* _INSTRUCTIONS FOR THE TASK_: Pull each line holding the word "Write" from the data.

* _DATA TO PROCESS_:
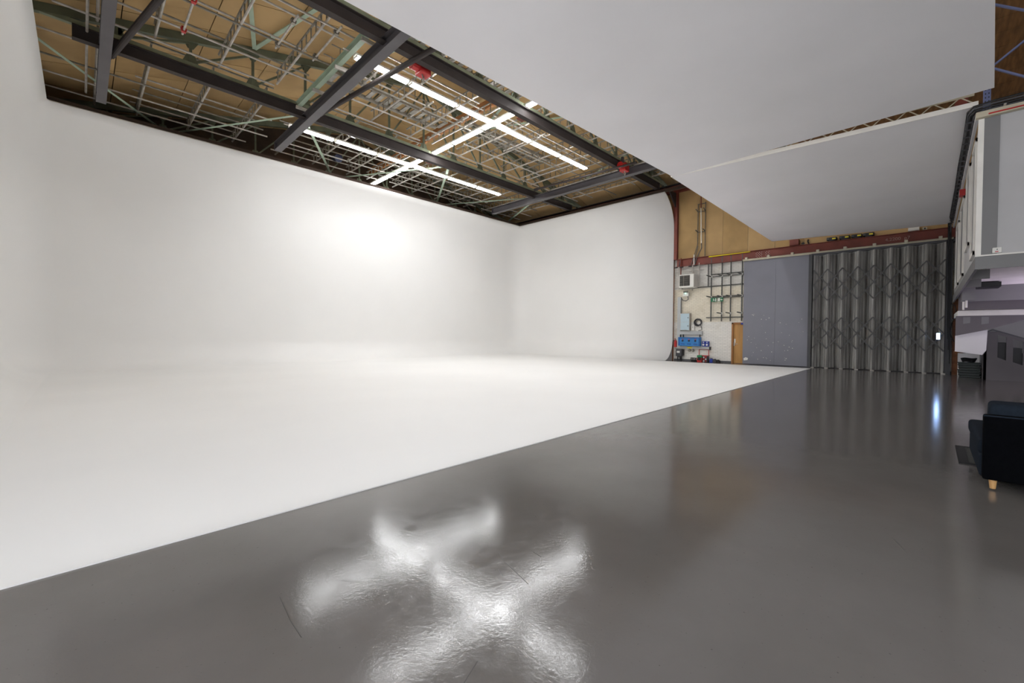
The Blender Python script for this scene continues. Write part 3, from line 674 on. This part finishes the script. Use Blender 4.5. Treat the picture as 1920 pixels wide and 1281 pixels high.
# small blue socket pair
for yv, lb in ((8.3, 'left of the two small royal blue socket boxes beside the blue board'), (8.13, 'right of the two small royal blue socket boxes beside the blue board')):
    t = thing('socket_box', lb, 'socket', (22.5, yv, .8), 'royal blue socket boxes')
    sc_ = B(22.47, 22.6, yv - .08, yv + .08, .79, 1.06).build('case', navy, t, bevel=.01)
    MB().tube((22.47, yv, .88), (22.44, yv, .88), .05, 12).build('socket_cap', offwhite, sc_); MB().tube((22.47, yv, 1.0), (22.455, yv, 1.0), .028, 10).build('indicator', offwhite, t)
# yellow label, twin sockets
tag(B(22.485, 22.497, 8.9, 9.14, .67, .745).build('warning_label', yellow), 'yellow warning label on the lower grey trunking', 'label')
t = thing('twin_socket', 'pair of round grey sockets under the yellow warning label', 'socket', (22.5, 8.98, .53))
for yv in (9.06, 8.88): MB().tube((22.6, yv, .57), (22.5, yv, .57), .07, 12).build('socket', galvd, t)
# grey isolator
t = thing('isolator_switch', 'dark grey isolator box with white label near the floor', 'switch box', (22.5, 9.55, .2))
B(22.4, 22.6, 9.4, 9.72, .24, .62).build('case', darkgrey, t, bevel=.012); B(22.392, 22.4, 9.5, 9.66, .42, .52).build('label_plate', offwhite, t)
B(22.45, 22.6, 9.34, 9.4, .28, .6).build('side_handle', black, t)
for yv in (9.66, 9.52, 9.46): MB().tube((22.5, yv, .02), (22.5, yv - .01, .24), .025, 7).build('cable', black, t)
# extinguisher
t = thing('fire_extinguisher', 'red fire extinguisher on the wall at the end of the white curve', 'extinguisher', (22.5, 9.8, .7))
MB().tube((22.5, 9.78, .72), (22.5, 9.78, 1.05), .075, 12).build('cylinder', redpaint, t); MB().tube((22.5, 9.78, 1.05), (22.5, 9.78, 1.12), .05, 12, .025).build('neck', redpaint, t)
MB().bar((22.5, 9.78, 1.14), (22.38, 9.76, 1.18), .03, .02).build('lever', redpaint, t); MB().path([(22.46, 9.82, 1.1), (22.4, 9.88, 1.0), (22.41, 9.92, .9), (22.43, 9.9, .78)], .014).build('hose', black, t)
# exit signs
for ya, yb, lb, kind in ((7.96, 7.68, 'green exit sign with running figure on the pipe rack', 0), (7.64, 7.38, 'green and white arrow sign beside the running figure sign', 1)):
    yc = (ya + yb) / 2; t = thing('exit_sign', lb, 'sign', (22.46, yc, 3.05), 'green exit signs')
    B(22.45, 22.47, yb, ya, 3.06, 3.26).build('plate', signgreen, t)
    g = MB()
    if kind == 0:
        g.tube((22.449, yc + .02, 3.215), (22.444, yc + .02, 3.215), .017, 8)
        g.bar((22.446, yc + .02, 3.195), (22.446, yc, 3.14), .005, .03, (0, 1, 0)).bar((22.446, yc, 3.14), (22.446, yc + .05, 3.09), .005, .018, (0, 1, 0)).bar((22.446, yc, 3.14), (22.446, yc - .05, 3.11), .005, .018, (0, 1, 0)).bar((22.446, yc + .06, 3.17), (22.446, yc - .04, 3.18), .005, .015, (0, 1, 0))
        g.box(22.444, 22.449, yc - .12, yc - .07, 3.08, 3.23)
    else:
        g.box(22.444, 22.449, yb + .14, ya - .01, 3.08, 3.24)
        g.prism([(yb + .12, 3.16), (yb + .07, 3.21), (yb + .07, 3.175), (yb + .02, 3.175), (yb + .02, 3.145), (yb + .07, 3.145), (yb + .07, 3.11)], 'x', 22.444, 22.449)
    g.build('pictogram', offwhite, t)
# floor items under the boards
t = thing('cable_crate', 'red crate of cables with a green top tray, standing by the far wall', 'crate', (22.4, 8.42, 0))
B(22.25, 22.55, 8.3, 8.54, 0, .2).build('body', redpaint, t, bevel=.01); B(22.25, 22.55, 8.3, 8.54, .21, .34).build('tray', green, t, bevel=.01)
B(22.24, 22.25, 8.34, 8.5, .08, .24).build('cable_bundle', black, t)
t = thing('cable_crate', 'orange-red crate of black reels, right of the crate with the green tray', 'crate', (22.4, 8.16, 0))
B(22.25, 22.55, 8.02, 8.28, .3, .34).build('lid', redpaint, t); B(22.27, 22.53, 8.04, 8.26, 0, .3).build('body', darkgrey, t, bevel=.01)
for i in range(2):
    for j in range(3): MB().tube((22.27, 8.1 + .1 * i, .06 + .09 * j), (22.24, 8.1 + .1 * i, .06 + .09 * j), .036, 10).build('reel', offwhite if (i + j) % 2 else redpaint, t)
t = thing('red_hose_frame', 'thin red conduit loop above the crates', 'conduit', (22.58, 8.3, .3))
MB().path([(22.58, 8.56, .3), (22.58, 8.56, .6), (22.58, 8.54, .64), (22.58, 8.1, .64), (22.58, 8.08, .6), (22.58, 8.08, .3)], .016).build('conduit', redpaint, t)
t = thing('shoe_pair', 'dark roll of cable lying at the foot of the far wall, left of the crates', 'cable', (22.4, 8.75, 0)); t.name = 'cable_roll'
for i in range(4): MB().path([(22.38 + .09 * math.cos(a), 8.62 + .08 * i + .02 * math.sin(a), .1 + .09 * math.sin(a)) for a in [2 * math.pi * q / 12 for q in range(13)]], .02, 6).build('coil', black, t)
for yv, h, mm, lb in ((7.88, .17, navy, 'small navy blue box on the floor by the far wall, right of the crates'), (7.72, .14, darkgrey, 'middle small dark box on the floor by the far wall'), (7.56, .11, black, 'low black box on the floor by the far wall, nearest the wooden door')):
    t = thing('floor_box', lb, 'box', (22.45, yv, 0)); B(22.35, 22.52, yv - .07, yv + .07, 0, h).build('case', mm, t, bevel=.01)
    B(22.36, 22.51, yv - .03, yv + .03, h, h + .03).build('handle', black, t)
# hooks / yellow tags above the red beam
for i, (yv, lb) in enumerate(((3.05, 'leftmost'), (2.62, 'second'), (2.22, 'third'), (1.85, 'rightmost'))):
    t = thing('ratchet_clamp', '%s of four black clamps with yellow labels above the red beam' % lb, 'clamp', (22.45, yv, 5.42), 'black clamps above the red beam')
    B(22.35, 22.592, yv - .17, yv + .17, 5.44, 5.56).build('body', black, t, bevel=.012); B(22.34, 22.351, yv - .14, yv - .02, 5.47, 5.52).build('label_plate', yellow, t)
    MB().bar((22.4, yv - .1, 5.44), (22.35, yv + .1, 5.41), .03, .025).build('lever', darkgrey, t)
    MB().tube((22.45, yv + .12, 5.5), (22.33, yv + .12, 5.5), .035, 8).build('ratchet', darkgrey, t)
t = thing('junction_box', 'white junction box on the tan boards above the red beam at the right', 'box', (22.5, .5, 5.42)); B(22.42, 22.592, .36, .68, 5.43, 5.56).build('case', offwhite, t, bevel=.012)
B(22.415, 22.42, .4, .64, 5.45, 5.54).build('lid', offwhite, t)
t = thing('socket_box', 'small cream socket beside the white junction box', 'socket', (22.5, .22, 5.42)); B(22.5, 22.592, .15, .28, 5.43, 5.53).build('case', cream, t, bevel=.01); MB().tube((22.5, .215, 5.48), (22.49, .215, 5.48), .03, 10).build('socket', black, t)
t = thing('wall_bracket', 'small black four-pointed bracket on the tan boards', 'bracket', (22.58, 4.1, 5.4)); MB().prism([(4.1, 5.56), (4.07, 5.51), (4.02, 5.48), (4.07, 5.45), (4.1, 5.4), (4.13, 5.45), (4.18, 5.48), (4.13, 5.51)], 'x', 22.56, 22.585).build('plate', black, t)
tag(MB().path([(22.55, 3.9, 5.62), (22.53, 3.92, 5.55), (22.53, 3.9, 5.47), (22.53, 3.87, 5.42)], .028, 7).build('strap', black), 'short black strap hanging over the red beam', 'strap')
# flood lamp on the folding door
t = thing('flood_lamp', 'small glowing cold blue lamp on the folding door near its right edge', 'lamp', (22.1, -.2, 1.28))
B(22.08, 22.13, -.27, -.15, 1.26, 1.52).build('housing', darkgrey, t, bevel=.008); B(22.07, 22.08, -.255, -.165, 1.28, 1.5).build('diffuser', flood_m, t)
# brown post and cables at the right end of the door
t = thing('timber_post', 'brown timber post right of the folding door', 'post', (22.4, -.66, 0)); B(22.3, 22.55, -.72, -.58, 0, 2.75).build('shaft', rust, t)
t = thing('cable_bundle', 'black cable bundle dropping down beside the folding door', 'cable', (22.2, -.5, 0))
for i, (dy, zz_) in enumerate(((0, .9), (.035, .4), (-.03, 1.3))):
    MB().path([(22.1, -.43 - dy, 5.5), (22.08, -.45 - dy, 4.2), (22.1, -.46 - dy, 3.0), (22.08, -.46 - dy, 2.0), (22.1, -.48 - dy, zz_)], .016, 6).build('cable', black, t)
MB().path([(22.1, -.5, 2.6), (22.1, -.62, 2.5), (22.1, -.66, 2.2), (22.1, -.55, 1.9), (22.1, -.5, 1.5), (22.1, -.62, 1.2), (22.1, -.7, 1.3)], .014, 6).build('loop', black, t)

# ================================================================ MEZZANINE
XM, YM = 11.4, -0.565
t = mz = thing('mezzanine', 'raised pale grey mezzanine room with grey fascia at the right', 'mezzanine', (17, -2, 2.6))
B(XM, 22.1, YM - 6, YM - .02, 2.83, 5.36).build('room_wall', mezz_white, t)
B(XM - .03, XM, YM - 6, YM + .01, 2.61, 2.835).build('front_fascia', mezz_grey, t)
B(XM, 22.1, YM - .03, YM + .01, 2.61, 2.835).build('side_fascia', mezz_grey, t)
B(XM - .05, XM + .02, YM - 6, YM + .015, 2.835, 2.86).build('front_sill', edge_white, t)
B(XM - .015, XM + .06, YM - .06, YM + .012, 2.86, 5.33).build('corner_post', edge_white, t)
B(XM - .012, XM, YM - .25, YM - .06, 2.86, 5.33).build('corner_stile', mezz_grey, t)
for x0, x1, z0, z1 in ((11.9, 12.9, 2.95, 5.15), (13.7, 14.9, 3.4, 5.2), (15.9, 17.6, 2.95, 5.0), (18.6, 20.2, 2.95, 4.9)):
    MB().box(x0, x0 + .07, YM - .02, YM + .02, z0, z1).box(x1 - .07, x1, YM - .02, YM + .02, z0, z1).box(x0, x1, YM - .02, YM + .02, z0, z0 + .07).box(x0, x1, YM - .02, YM + .02, z1 - .07, z1).build('window_trim', edge_white, t)
    B(x0 + .07, x1 - .07, YM - .02, YM - .008, z0 + .07, z1 - .07).build('window_infill', mezz_grey, t)
B(XM + .02, 22.0, YM - 6, YM - .04, 2.8, 2.83).build('deck_underside', edge_white, t)
for x0, zb, mm in ((17.5, 2.38, mezz_grey), (19.0, 2.2, stair_grey)):
    B(x0, x0 + .12, YM - 6, YM - .04, zb, 2.8).build('cross_beam', mm, t)
for x0 in (13.3, 15.4): B(x0, x0 + .06, YM - .3, YM - .04, 2.61, 2.8).build('joist_end', mezz_grey, t)
B(17.3, 17.5, YM - .3, YM - .05, 2.4, 2.8).build('bracket', mezz_grey, t)
for x0 in (17.4, 18.9): MB().tube((x0, YM - .14, 2.2), (x0, YM - .14, 2.8), .025, 8).build('hanger', edge_white, t)
MB().box(16.2, 16.9, -1.25, -.85, 2.66, 2.78).build('ceiling_box', black, t)
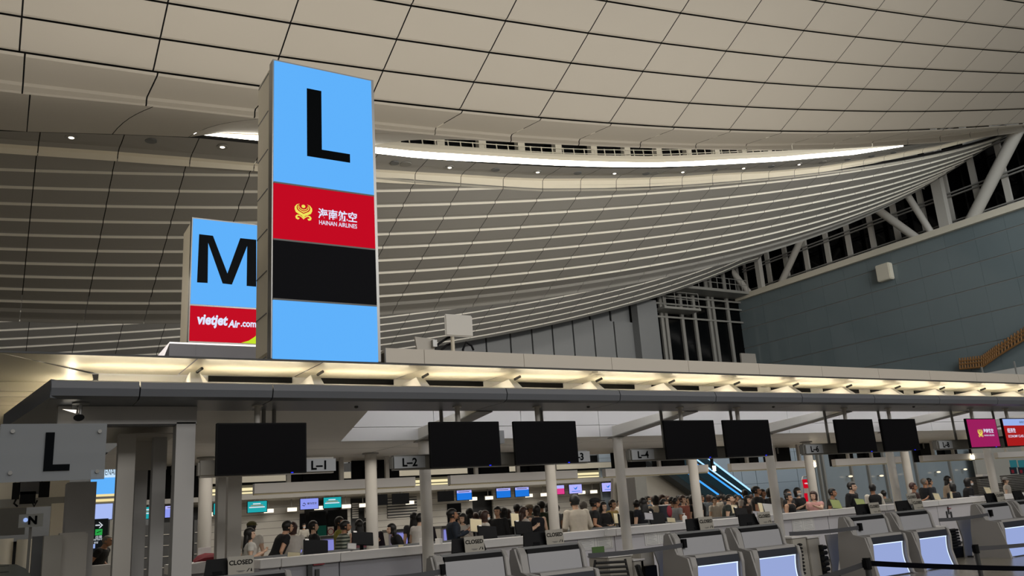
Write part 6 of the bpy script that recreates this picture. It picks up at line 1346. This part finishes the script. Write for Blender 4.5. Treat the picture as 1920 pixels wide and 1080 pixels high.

* _FINAL RESULT_:
The Blender Python script for this scene continues. Write part 3, from line 674 on. This part finishes the script. Use Blender 4.5. Treat the picture as 1920 pixels wide and 1281 pixels high.
Write part 6 of the bpy script that recreates this picture. It picks up at line 1346. This part finishes the script. Write for Blender 4.5. Treat the picture as 1920 pixels wide and 1080 pixels high.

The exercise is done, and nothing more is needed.